PS - please provide 1 example of any consumer item where increased demand resulted in a price drop.
I will take anything from the last, say, 10 years
But I will ask to exclude items which are now mass produced instead of specialist equipment.
Such as the water feed tile cutter which I bought yesterday.
10 years ago you couldn't get such a thing (easily), but I got mine for £30.
re the 360 - it was exactly because everyone
wasn't prepared to queue up and buy one (and even if they did, no guarrantee of getting one) that the prices shot through the roof.
Limited supply, massive demand.
A lot of people who
had queued then put them on ebay.
Those people who
wish they had queued, started bidding.
Those people who realised that a fast buck was there for the grabbing, also started bidding.
Prices went up.
And up.
Eventually, everyone who was willing to pay over the odds, had one.
Supply equalled demand.
Prices started to drop back down towards RRP.

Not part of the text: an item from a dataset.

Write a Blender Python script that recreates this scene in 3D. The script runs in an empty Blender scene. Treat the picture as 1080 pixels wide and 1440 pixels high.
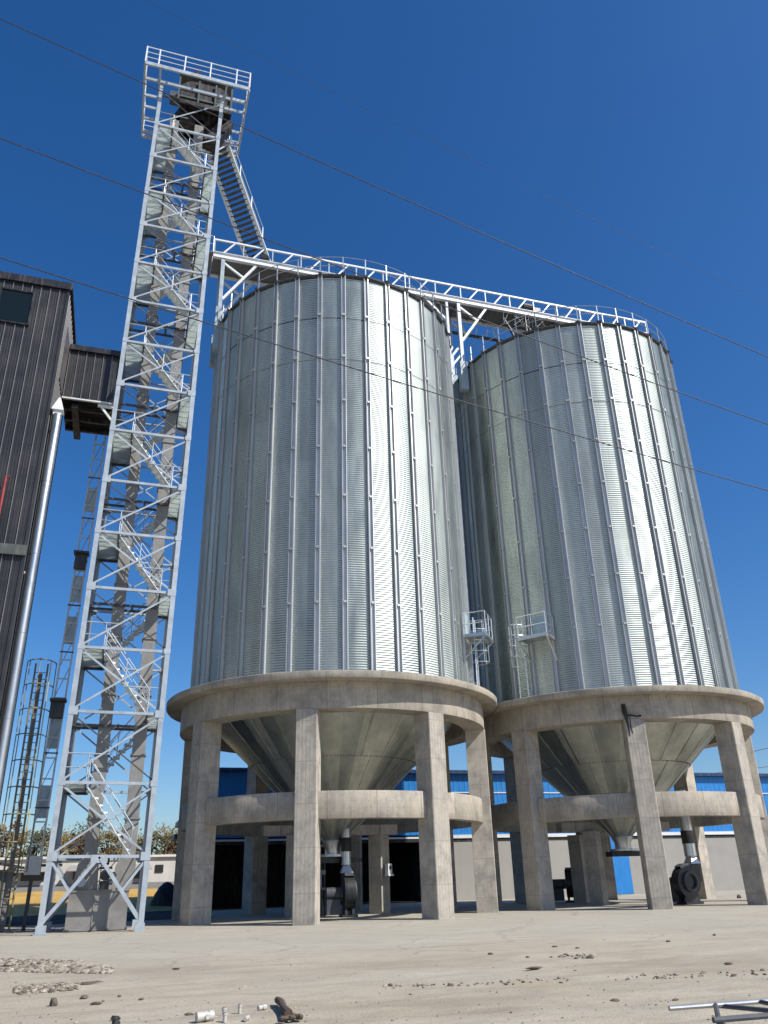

Now, supply exceeds demand - and surprise surprise, MS release a new model with extra bells (it's black, has HDMI and a big hard disk!), and reduce the price of the base model.
They are hoping to increase demand again.
The difference between a 360 and a gallon of fuel is that you (generally) don't need to replace the 360 once you have it (until the next model comes out anyway).
There is therefore a fairly finite demand.
With fuel, there is a (near) infinite demand.